Quote the data below in full, minus the images.

(3D scene scripts)
┌────────

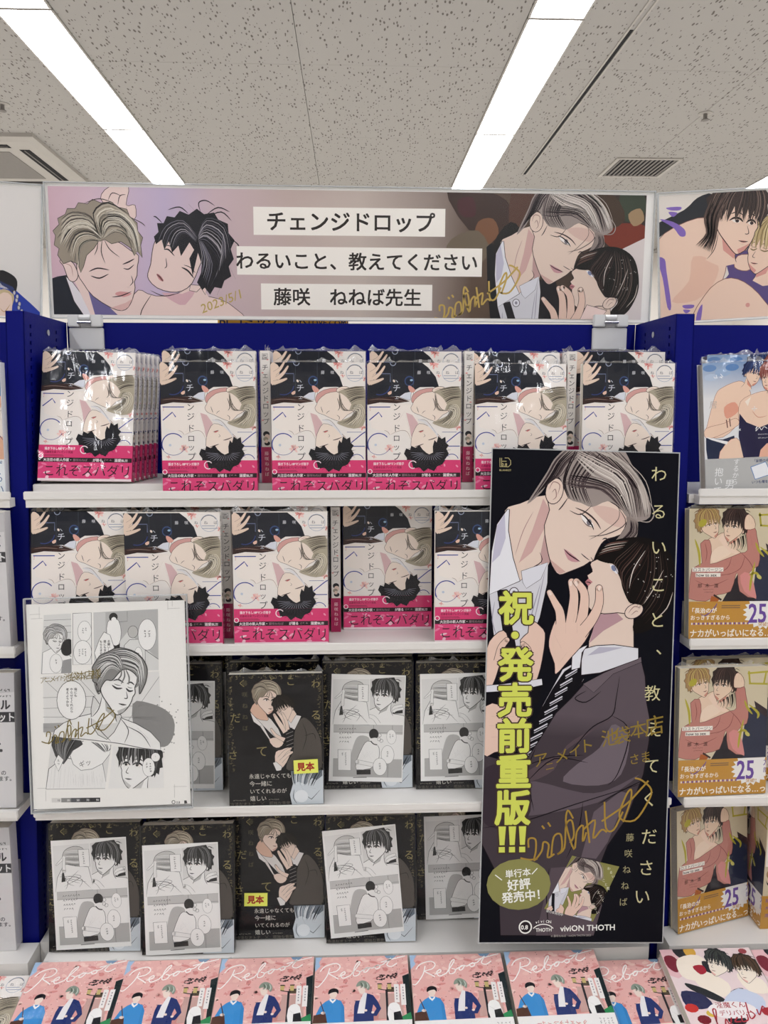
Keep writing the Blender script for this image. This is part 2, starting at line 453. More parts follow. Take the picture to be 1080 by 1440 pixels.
# ------------------------------------------------------------ drawings
LN = '#3a2a2c'
def zq(reg, sc, quad):     # quad given in a zoomed crop -> pixels
    return [(reg[0] + x / sc, reg[1] + y / sc) for x, y in quad]
def head(a, cx, cy, s, rot=0, flip=1, hair='#1d1c22', hl='#6a6870', dk='#0c0b10', skin='#efdccd', sh='#d5aa9f', ln=LN, shut=False, neck=True, swept=False, seed=1, bold=1.0):
    """a generic young man in three-quarter view; the face height is about s"""
    old = a.aff(s * flip, s, rot, cx, cy); r = random.Random(seed); lw = 0.014 * bold
    if neck:
        a.poly([(-.27, .1), (-.29, .45), (-.4, .72), (-.1, .8), (.16, .7), (.1, .55), (.12, .4)], skin); a.stroke([(-.27, .2), (-.28, .5), (-.38, .7)], lw, ln); a.stroke([(.1, .5), (.12, .6), (.16, .68)], lw, ln)
        a.poly([(-.2, .25), (-.02, .44), (.11, .52), (.1, .62), (-.12, .5)], sh)
    a.poly([(-.36, .2), (-.5, .0), (-.56, -.3), (-.44, -.62), (-.12, -.8), (.2, -.76), (.44, -.52), (.46, -.2), (.2, 0), (-.26, .1)], hair if swept else dk, sm=3)
    a.poly([(-.34, -.4), (.0, -.6), (.32, -.46), (.385, -.24), (.37, -.12), (.405, .0), (.375, .09), (.37, .18), (.33, .32), (.25, .45), (.16, .525), (.08, .515), (-.12, .34), (-.28, .18), (-.35, 0)], skin, sm=3, line=ln, lw=lw)
    a.poly([(.12, .45), (.25, .36), (.33, .3), (.25, .45), (.16, .52)], sh)
    a.poly([(-.36, -.1), (-.42, -.09), (-.45, .0), (-.4, .12), (-.33, .16)], skin, sm=3, line=ln, lw=lw)
    a.stroke([(-.41, -.04), (-.37, -.02), (-.38, .08)], lw, sh if bold < 1.3 else ln)
    for ex, w in ((.0, .12), (.27, .085)):
        a.stroke([(ex - w, -.155), (ex - .1 * w, -.205), (ex + w, -.16)], lw * 1.6, dk)
        if shut: a.stroke([(ex - w, -.065), (ex, -.015), (ex + w, -.045)], lw * 2.1, dk); a.stroke([(ex - w * .7, -.1), (ex, -.085), (ex + w * .6, -.095)], lw * .7, ln)
        else:
            a.poly([(ex - w * .7, -.045), (ex - w * .2, -.075), (ex + w * .7, -.055), (ex + w * .4, -.022), (ex - w * .3, -.02)], '#efe6df')
            a.ell(ex + w * .15, -.05, .034, .03, ln, n=10)
            a.stroke([(ex - w * 1.05, -.035), (ex - w * .4, -.095), (ex + w * .5, -.095), (ex + w * 1.05, -.045)], lw * 2.6, dk)
            a.stroke([(ex - w * .5, -.002), (ex + w * .6, -.006)], lw * .8, dk); a.stroke([(ex - w * .7, -.12), (ex + w * .6, -.125)], lw * .6, ln)
    a.stroke([(.21, .0), (.265, .125), (.235, .155), (.2, .15)], lw * 1.1, ln); a.stroke([(.2, .16), (.225, .165)], lw * 1.2, ln)
    a.poly([(.13, .29), (.2, .272), (.27, .288), (.2, .318)], sh, sm=3); a.stroke([(.11, .29), (.2, .296), (.285, .28)], lw * 1.4, ln); a.stroke([(.16, .345), (.22, .345)], lw * .8, ln, up=1)
    if swept:
        H = [(-.36, .14), (-.44, -.02), (-.54, -.06), (-.58, -.25), (-.62, -.34), (-.56, -.52), (-.5, -.64), (-.36, -.74), (-.2, -.86), (.02, -.88), (.24, -.84), (.42, -.72), (.54, -.54), (.57, -.3), (.54, -.12), (.5, .0), (.46, -.14), (.42, -.28), (.3, -.4), (.14, -.46), (.02, -.42), (-.06, -.3), (-.14, -.16), (-.26, -.14), (-.32, -.02)]
        a.poly(H, hair, sm=3, line=ln, lw=lw)
        G = [([(.02, -.5), (-.2, -.6), (-.4, -.5), (-.56, -.28)], [(-.04, -.36), (-.2, -.4), (-.3, -.28), (-.36, .08)], 9), ([(-.3, -.76), (.0, -.86), (.36, -.74), (.55, -.3)], [(.0, -.52), (.14, -.5), (.34, -.44), (.46, -.1)], 11), ([(-.5, -.62), (-.3, -.74), (-.1, -.7), (.02, -.5)], [(-.56, -.34), (-.36, -.5), (-.16, -.5), (-.02, -.4)], 6)]
        for g0, g1, n in G: a.strands(g0, g1, n, dk, .022 * bold, rnd=r); a.strands(g0, g1, n - 2, hl, .022, rnd=r)
        for P in ([(.04, -.46), (.1, -.3), (.06, -.12)], [(.08, -.46), (.2, -.3), (.22, -.14)], [(.0, -.44), (.02, -.3), (-.04, -.18)], [(.3, -.44), (.4, -.3), (.37, -.18)]): a.stroke(P, .026, hair); a.stroke([(x + .012, y) for x, y in P], .012, dk)
    else:
        H = [(-.42, .22), (-.46, .1), (-.52, .14), (-.53, -.02), (-.6, -.04), (-.56, -.24), (-.62, -.36), (-.52, -.46), (-.5, -.62), (-.38, -.66), (-.3, -.8), (-.14, -.8), (.02, -.88), (.16, -.8), (.32, -.8), (.4, -.66), (.52, -.56), (.49, -.4), (.54, -.26), (.47, -.12), (.45, .04), (.4, -.1), (.38, -.28), (.34, -.1), (.28, -.28), (.24, -.07), (.16, -.3), (.12, -.06), (.06, -.3), (-.02, -.04), (-.08, -.3), (-.16, -.0), (-.2, -.26), (-.28, .0), (-.31, -.1), (-.34, .1), (-.37, .0)]
        a.poly(H, hair, line=ln if hair > '#5' else None, lw=lw)
        G = [([(-.02, -.78), (-.34, -.66), (-.5, -.3), (-.46, .1)], [(.0, -.7), (-.12, -.5), (-.16, -.3), (-.16, -.04)], 10), ([(.0, -.74), (.0, -.5), (-.02, -.3), (-.04, -.06)], [(.1, -.8), (.36, -.64), (.46, -.36), (.43, -.02)], 11)]
        for g0, g1, n in G: a.strands(g0, g1, n, hl, .014, rnd=r); a.strands(g0, g1, 5, dk, .02, rnd=r)
        for i in range(7):
            x = r.uniform(-.45, .4); a.stroke([(x * .8, -.7), (x, -.84 + abs(x) * .25), (x * 1.25 + r.uniform(-.04, .04), -.88 + abs(x) * .5)], .022, dk)
    a.up(); a.A = old

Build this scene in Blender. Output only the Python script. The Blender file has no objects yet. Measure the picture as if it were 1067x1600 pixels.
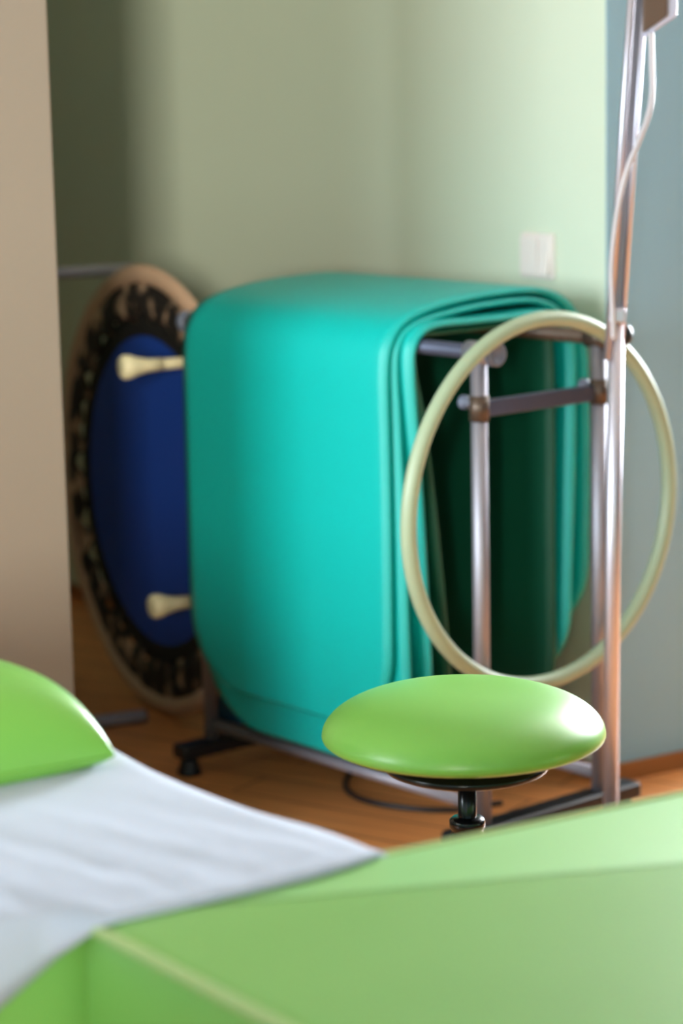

└────────

* [The solution]
Keep writing the Blender script for this image. This is part 2, starting at line 453. More parts follow. Take the picture to be 1080 by 1440 pixels.
# ------------------------------------------------------------ drawings
LN = '#3a2a2c'
def zq(reg, sc, quad):     # quad given in a zoomed crop -> pixels
    return [(reg[0] + x / sc, reg[1] + y / sc) for x, y in quad]
def head(a, cx, cy, s, rot=0, flip=1, hair='#1d1c22', hl='#6a6870', dk='#0c0b10', skin='#efdccd', sh='#d5aa9f', ln=LN, shut=False, neck=True, swept=False, seed=1, bold=1.0):
    """a generic young man in three-quarter view; the face height is about s"""
    old = a.aff(s * flip, s, rot, cx, cy); r = random.Random(seed); lw = 0.014 * bold
    if neck:
        a.poly([(-.27, .1), (-.29, .45), (-.4, .72), (-.1, .8), (.16, .7), (.1, .55), (.12, .4)], skin); a.stroke([(-.27, .2), (-.28, .5), (-.38, .7)], lw, ln); a.stroke([(.1, .5), (.12, .6), (.16, .68)], lw, ln)
        a.poly([(-.2, .25), (-.02, .44), (.11, .52), (.1, .62), (-.12, .5)], sh)
    a.poly([(-.36, .2), (-.5, .0), (-.56, -.3), (-.44, -.62), (-.12, -.8), (.2, -.76), (.44, -.52), (.46, -.2), (.2, 0), (-.26, .1)], hair if swept else dk, sm=3)
    a.poly([(-.34, -.4), (.0, -.6), (.32, -.46), (.385, -.24), (.37, -.12), (.405, .0), (.375, .09), (.37, .18), (.33, .32), (.25, .45), (.16, .525), (.08, .515), (-.12, .34), (-.28, .18), (-.35, 0)], skin, sm=3, line=ln, lw=lw)
    a.poly([(.12, .45), (.25, .36), (.33, .3), (.25, .45), (.16, .52)], sh)
    a.poly([(-.36, -.1), (-.42, -.09), (-.45, .0), (-.4, .12), (-.33, .16)], skin, sm=3, line=ln, lw=lw)
    a.stroke([(-.41, -.04), (-.37, -.02), (-.38, .08)], lw, sh if bold < 1.3 else ln)
    for ex, w in ((.0, .12), (.27, .085)):
        a.stroke([(ex - w, -.155), (ex - .1 * w, -.205), (ex + w, -.16)], lw * 1.6, dk)
        if shut: a.stroke([(ex - w, -.065), (ex, -.015), (ex + w, -.045)], lw * 2.1, dk); a.stroke([(ex - w * .7, -.1), (ex, -.085), (ex + w * .6, -.095)], lw * .7, ln)
        else:
            a.poly([(ex - w * .7, -.045), (ex - w * .2, -.075), (ex + w * .7, -.055), (ex + w * .4, -.022), (ex - w * .3, -.02)], '#efe6df')
            a.ell(ex + w * .15, -.05, .034, .03, ln, n=10)
            a.stroke([(ex - w * 1.05, -.035), (ex - w * .4, -.095), (ex + w * .5, -.095), (ex + w * 1.05, -.045)], lw * 2.6, dk)
            a.stroke([(ex - w * .5, -.002), (ex + w * .6, -.006)], lw * .8, dk); a.stroke([(ex - w * .7, -.12), (ex + w * .6, -.125)], lw * .6, ln)
    a.stroke([(.21, .0), (.265, .125), (.235, .155), (.2, .15)], lw * 1.1, ln); a.stroke([(.2, .16), (.225, .165)], lw * 1.2, ln)
    a.poly([(.13, .29), (.2, .272), (.27, .288), (.2, .318)], sh, sm=3); a.stroke([(.11, .29), (.2, .296), (.285, .28)], lw * 1.4, ln); a.stroke([(.16, .345), (.22, .345)], lw * .8, ln, up=1)
    if swept:
        H = [(-.36, .14), (-.44, -.02), (-.54, -.06), (-.58, -.25), (-.62, -.34), (-.56, -.52), (-.5, -.64), (-.36, -.74), (-.2, -.86), (.02, -.88), (.24, -.84), (.42, -.72), (.54, -.54), (.57, -.3), (.54, -.12), (.5, .0), (.46, -.14), (.42, -.28), (.3, -.4), (.14, -.46), (.02, -.42), (-.06, -.3), (-.14, -.16), (-.26, -.14), (-.32, -.02)]
        a.poly(H, hair, sm=3, line=ln, lw=lw)
        G = [([(.02, -.5), (-.2, -.6), (-.4, -.5), (-.56, -.28)], [(-.04, -.36), (-.2, -.4), (-.3, -.28), (-.36, .08)], 9), ([(-.3, -.76), (.0, -.86), (.36, -.74), (.55, -.3)], [(.0, -.52), (.14, -.5), (.34, -.44), (.46, -.1)], 11), ([(-.5, -.62), (-.3, -.74), (-.1, -.7), (.02, -.5)], [(-.56, -.34), (-.36, -.5), (-.16, -.5), (-.02, -.4)], 6)]
        for g0, g1, n in G: a.strands(g0, g1, n, dk, .022 * bold, rnd=r); a.strands(g0, g1, n - 2, hl, .022, rnd=r)
        for P in ([(.04, -.46), (.1, -.3), (.06, -.12)], [(.08, -.46), (.2, -.3), (.22, -.14)], [(.0, -.44), (.02, -.3), (-.04, -.18)], [(.3, -.44), (.4, -.3), (.37, -.18)]): a.stroke(P, .026, hair); a.stroke([(x + .012, y) for x, y in P], .012, dk)
    else:
        H = [(-.42, .22), (-.46, .1), (-.52, .14), (-.53, -.02), (-.6, -.04), (-.56, -.24), (-.62, -.36), (-.52, -.46), (-.5, -.62), (-.38, -.66), (-.3, -.8), (-.14, -.8), (.02, -.88), (.16, -.8), (.32, -.8), (.4, -.66), (.52, -.56), (.49, -.4), (.54, -.26), (.47, -.12), (.45, .04), (.4, -.1), (.38, -.28), (.34, -.1), (.28, -.28), (.24, -.07), (.16, -.3), (.12, -.06), (.06, -.3), (-.02, -.04), (-.08, -.3), (-.16, -.0), (-.2, -.26), (-.28, .0), (-.31, -.1), (-.34, .1), (-.37, .0)]
        a.poly(H, hair, line=ln if hair > '#5' else None, lw=lw)
        G = [([(-.02, -.78), (-.34, -.66), (-.5, -.3), (-.46, .1)], [(.0, -.7), (-.12, -.5), (-.16, -.3), (-.16, -.04)], 10), ([(.0, -.74), (.0, -.5), (-.02, -.3), (-.04, -.06)], [(.1, -.8), (.36, -.64), (.46, -.36), (.43, -.02)], 11)]
        for g0, g1, n in G: a.strands(g0, g1, n, hl, .014, rnd=r); a.strands(g0, g1, 5, dk, .02, rnd=r)
        for i in range(7):
            x = r.uniform(-.45, .4); a.stroke([(x * .8, -.7), (x, -.84 + abs(x) * .25), (x * 1.25 + r.uniform(-.04, .04), -.88 + abs(x) * .5)], .022, dk)
    a.up(); a.A = old

Build this scene in Blender. Output only the Python script. The Blender file has no objects yet. Measure the picture as if it were 1067x1600 pixels.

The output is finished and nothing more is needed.